Gli stadi restano chiusi, almeno fino al 30 settembre. Per comodità e pigrizia, ma soprattutto perché i concetti rimangono quelli, inizio col riproporvi delle righe scritte per TMW ieri. Un breve elenco di tutte le cose inopportune che possiamo fare. Tranne andare allo stadio. In ordine sparso, possiamo: andare al supermercato. Al ristorante e al cinema. In un negozio, dal parrucchiere e dall’estetista. Come clienti o come lavoratori. In fabbrica. In discoteca no, anzi sì, purché non si vada lì per ballare. Ma la musica c’è comunque e quindi alla fine possiamo danzare gomito a gomito. Possiamo giocare a calcetto. Sudare in palestra e in piscina. Sbuffare al teatro e dimenarci a un concerto. Possiamo accalcarci in autobus, treno, aereo, metropolitana, nave. Sgomitare al centro commerciale. A scuola ancora non è detto che si possa entrare, all'università pare di sì. Possiamo stringerci per l'aperitivo e sederci per un caffè. Andare in spiaggia, a un palmo di mano dal vicino di ombrellone, anche senza conoscerlo. In montagna per sciare chi lo sa, ma perché l'industria del turismo estivo può ripartire e quella del turismo invernale no?
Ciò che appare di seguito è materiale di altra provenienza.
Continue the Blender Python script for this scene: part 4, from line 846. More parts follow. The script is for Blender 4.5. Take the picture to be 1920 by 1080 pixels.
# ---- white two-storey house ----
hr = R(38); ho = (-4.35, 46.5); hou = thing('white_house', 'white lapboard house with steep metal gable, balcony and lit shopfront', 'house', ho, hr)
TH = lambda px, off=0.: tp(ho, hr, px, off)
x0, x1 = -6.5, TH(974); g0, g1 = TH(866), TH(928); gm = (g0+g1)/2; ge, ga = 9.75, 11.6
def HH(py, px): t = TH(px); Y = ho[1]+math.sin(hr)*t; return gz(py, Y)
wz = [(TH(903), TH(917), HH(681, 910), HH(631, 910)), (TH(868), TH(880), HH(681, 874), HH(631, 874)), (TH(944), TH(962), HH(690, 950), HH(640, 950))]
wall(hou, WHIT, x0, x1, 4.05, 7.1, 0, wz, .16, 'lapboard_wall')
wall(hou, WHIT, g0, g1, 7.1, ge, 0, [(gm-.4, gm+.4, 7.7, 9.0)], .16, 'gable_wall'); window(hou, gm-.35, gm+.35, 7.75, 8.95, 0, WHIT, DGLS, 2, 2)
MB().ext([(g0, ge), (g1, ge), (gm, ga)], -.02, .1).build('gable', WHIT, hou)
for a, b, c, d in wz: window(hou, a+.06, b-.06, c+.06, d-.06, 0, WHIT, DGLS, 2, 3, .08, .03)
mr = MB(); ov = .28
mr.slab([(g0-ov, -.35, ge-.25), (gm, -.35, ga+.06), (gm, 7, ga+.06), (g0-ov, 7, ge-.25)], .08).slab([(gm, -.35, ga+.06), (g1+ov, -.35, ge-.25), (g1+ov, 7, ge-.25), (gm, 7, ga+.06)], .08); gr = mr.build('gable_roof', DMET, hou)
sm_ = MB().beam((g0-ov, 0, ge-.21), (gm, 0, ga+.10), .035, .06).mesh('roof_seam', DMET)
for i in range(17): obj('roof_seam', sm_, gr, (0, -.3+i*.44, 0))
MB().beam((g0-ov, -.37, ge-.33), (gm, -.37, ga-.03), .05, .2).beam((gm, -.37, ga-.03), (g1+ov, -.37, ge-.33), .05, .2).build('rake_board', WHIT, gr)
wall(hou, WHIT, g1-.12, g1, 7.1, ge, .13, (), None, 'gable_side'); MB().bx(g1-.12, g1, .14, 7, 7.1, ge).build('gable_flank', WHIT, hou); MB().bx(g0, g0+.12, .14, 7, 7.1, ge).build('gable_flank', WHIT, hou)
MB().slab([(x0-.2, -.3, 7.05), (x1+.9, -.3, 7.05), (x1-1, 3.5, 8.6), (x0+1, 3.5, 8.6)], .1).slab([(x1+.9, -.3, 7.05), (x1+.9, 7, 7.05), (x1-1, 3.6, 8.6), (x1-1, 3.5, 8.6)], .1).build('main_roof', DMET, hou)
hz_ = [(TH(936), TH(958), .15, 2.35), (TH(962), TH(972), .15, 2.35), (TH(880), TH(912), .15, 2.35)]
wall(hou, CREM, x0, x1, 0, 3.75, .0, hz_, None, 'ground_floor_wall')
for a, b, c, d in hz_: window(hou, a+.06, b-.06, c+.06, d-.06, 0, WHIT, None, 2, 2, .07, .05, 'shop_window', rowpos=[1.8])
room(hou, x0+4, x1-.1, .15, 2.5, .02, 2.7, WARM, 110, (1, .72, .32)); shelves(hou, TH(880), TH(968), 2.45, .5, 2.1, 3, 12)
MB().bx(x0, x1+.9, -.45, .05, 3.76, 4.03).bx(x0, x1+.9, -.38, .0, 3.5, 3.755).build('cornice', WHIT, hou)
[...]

Possiamo fare una lunghissima serie di cose che sarebbe meglio non fare.

Le possiamo fare perché altrimenti non sapremmo come andare avanti, e quindi lo Stato ha chiuso un occhio qui e lì. Senza permettere ma senza vietare più di tanto. Alle Regioni, che infatti sono l’ultima frontiera anche qui, il compito di rischiare le riaperture. Alla fine della fiera, tutte queste cose possiamo farle. Tranne andare allo stadio: è inopportuno. Come se non si potesse regolamentare l’ingresso dei tifosi, prevedere sanzioni e un rigido sistema di controlli per chi viola il distanziamento sociale. Perché proibire è più semplice che far rispettare le proprie regole. Come se diecimila persone, in un impianto da quarantamila, non avessero spazio a sufficienza per tenersi lontani l’uno dall’altro. E le società che vivono anche grazie agli incassi della domenica? Hanno meno diritti di ristoranti, bar, cinema, negozi e compagnia danzante. O almeno di tutti coloro tra questi che esercitano lontano dallo stadio. Che rimane chiuso, mentre nel resto della città siamo in fila alla cassa uno accanto all’altro. Eppure sarebbe inopportuno.
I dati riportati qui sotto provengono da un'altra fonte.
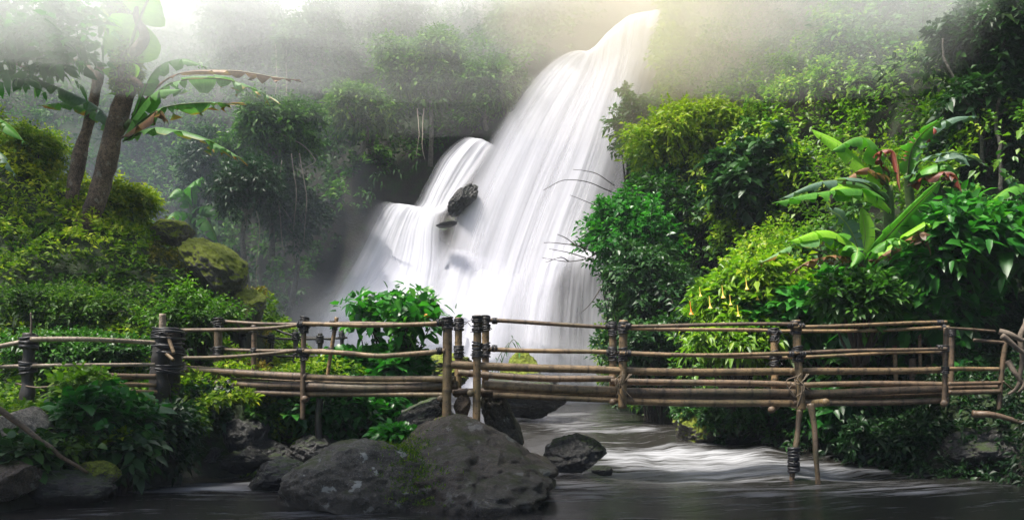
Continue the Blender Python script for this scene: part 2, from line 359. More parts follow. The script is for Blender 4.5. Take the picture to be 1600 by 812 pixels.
def axis(a, b, step, far_lo, far_hi, nf=18):
    core = np.arange(a, b+1e-6, step); g = np.linspace(0, 1, nf+1)[1:]**1.8
    return np.concatenate([(a+(far_lo-a)*g)[::-1], core, b+(far_hi-b)*g])
gx = axis(-20, 20, .2, -110, 110); gy = axis(6, 46, .2, -40, 140)
GX, GY = np.meshgrid(gx, gy, indexing='ij'); GZ = H(GX.ravel(), GY.ravel())
nx, ny = len(gx), len(gy); i = np.arange(nx-1)[:, None]*ny+np.arange(ny-1)[None]
QF = np.stack([i, i+ny, i+ny+1, i+1], -1).reshape(-1, 4)
kind(mesh('ground', np.stack([GX.ravel(), GY.ravel(), GZ], -1), QF, M['ground'], smooth=True), 'structure')

def normal(x, y, e=.25):
    return nrm(np.stack([-(H(x+e, y)-H(x-e, y))/(2*e), -(H(x, y+e)-H(x, y-e))/(2*e), np.ones_like(x)], -1))

# stream
wx = np.concatenate([np.linspace(-14, -6.2, 30), np.arange(-6, 9, .1), np.linspace(9.2, 14, 20)]); wy = np.concatenate([np.linspace(-30, 8, 40), np.arange(8.1, 24, .1), np.arange(24, 36, .25)])
AX, AY = np.meshgrid(wx, wy, indexing='ij'); X, Y = AX.ravel(), AY.ravel()
Z = WZ(Y); rough = sstep(12.5, 15.5, Y)*(1-sstep(19.5, 24, Y))
Z = Z+(fbm(np.stack([X*.9, Y*.55, 0*X], -1), 4, 21)-.5)*(.04+.26*rough)
def blob(px, py, Yc, rx, ry): c = at(px, py, Yc); return np.exp(-((X-c[0])/rx)**2-((Y-Yc)/ry)**2)
foam = .80*blob(1080, 0, 16.6, 1.6, 1.0)+.75*blob(1180, 0, 15.6, 1.9, 1.0)+.7*blob(960, 0, 16.0, .5, .9)+.6*blob(1290, 0, 14.6, 1.8, .8)+.55*blob(870, 0, 13.4, .9, .5)+.35*blob(1400, 0, 13.2, 1.6, .9)+.4*blob(1030, 0, 14.3, 1.6, .9)
foam = foam*(.35+1.25*fbm(np.stack([X*.8+Y*.5, Y*1.3, 0*X], -1), 3, 31)**1.3)
foam += .6*blob(300, 0, 13.0, 1.6, .6)+.5*blob(430, 0, 13.9, .8, .4)+.5*blob(480, 0, 10.4, 1.0, .35)+.9*sstep(27.5, 30.5, Y)+.45*blob(900, 0, 20, 1.6, 1.5)+.3*blob(1050, 0, 12.4, 3.0, .8)+.5*blob(1010, 0, 19.2, .6, .4)+.35*blob(880, 0, 23.5, 1.6, 1.5)+.14+.16*(Y < 16)*vnoise(np.stack([X*.5, Y*.8, 0*X], -1), 40)
i = np.arange(len(wx)-1)[:, None]*len(wy)+np.arange(len(wy)-1)[None]; WF = np.stack([i, i+len(wy), i+len(wy)+1, i+1], -1).reshape(-1, 4)
warp = (fbm(np.stack([X*.4, Y*.4, 0*X], -1), 3, 5)-.5)*2.2
kind(mesh('stream_water', np.stack([X, Y, Z], -1), WF, M['water'], smooth=True, tint=np.clip(foam, 0, 1), uv=np.stack([Y*.9-.25*X+warp*.6, X*.9+.5*Y+warp], -1)), 'structure')

# ------------------------------------------------------------------ waterfall
def veil(name, lines, mt, parent, nu=150, nv=150, relief=.35, seed=0, edge=(.06, .06), top=.02, thin=None):
    K = np.array([[at(*p) for p in L] for L in lines])
    G = np.array([spline(K[a], nv) for a in range(len(K))])
    G = np.stack([spline(G[:, v], nu) for v in range(nv)], 1)        # nu,nv,3
    u = np.linspace(0, 1, nu); v = np.linspace(0, 1, nv); U, Vv = np.meshgrid(u, v, indexing='ij')
    rid = fbm(np.stack([U*14+seed, Vv*1.2, 0*U], -1).reshape(-1, 3), 4, seed).reshape(nu, nv)-.5
    rid2 = fbm(np.stack([U*4+seed, Vv*4, 0*U+3], -1).reshape(-1, 3), 3, seed+5).reshape(nu, nv)-.5
    G = G.copy(); off = rid*relief+rid2*relief*1.6; G[:, :, 1] -= off*sstep(0, .15, Vv); G[:, :, 2] += off*.35*sstep(0, .15, Vv)
    i = np.arange(nu-1)[:, None]*nv+np.arange(nv-1)[None]; F = np.stack([i, i+1, i+nv+1, i+nv], -1).reshape(-1, 4)
    e = sstep(0, edge[0], U+.10*rid)*sstep(0, edge[1], 1-U+.10*rid)*(sstep(0, top, Vv) if top else 1)
    if thin: e = e*thin(U, Vv)
    o = mesh(name, G.reshape(-1, 3), F, mt, parent, True, e.ravel(), np.stack([U, Vv*2], -1).reshape(-1, 2))
    return G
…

Ci siete ancora? Bene, quelle righe arrivavano dopo che il presidente del Consiglio aveva definito inopportuno riaprire gli stadi. Alle parole sono seguiti i fatti, perché il DPCM in vigore da oggi proroga fino al 30 settembre la validità delle norme previste in quello di inizio agosto. E quindi gli stadi del calcio restano chiusi a doppia mandata. Con un paradosso di fondo, tanto per cominciare, perché proprio il DPCM dell’8 agosto prevede che sia “consentita la partecipazione del pubblico a singoli eventi sportivi di minore entità, che non superino il numero massimo di 1000 spettatori per gli stadi all’aperto e di 200 spettatori per impianti sportivi al chiuso”, per poi imporre le porte chiuse nello sport di alto livello. Dato che lo stato dell’arte è confermato, ne consegue che in questo settembre potremmo invitare qualche centinaio di tifosi per assistere alle accese sfide del nostro torneo dopolavoro, ma Roma-Juventus (per fare un esempio) si dovrà giocare senza pubblico. Perfetto.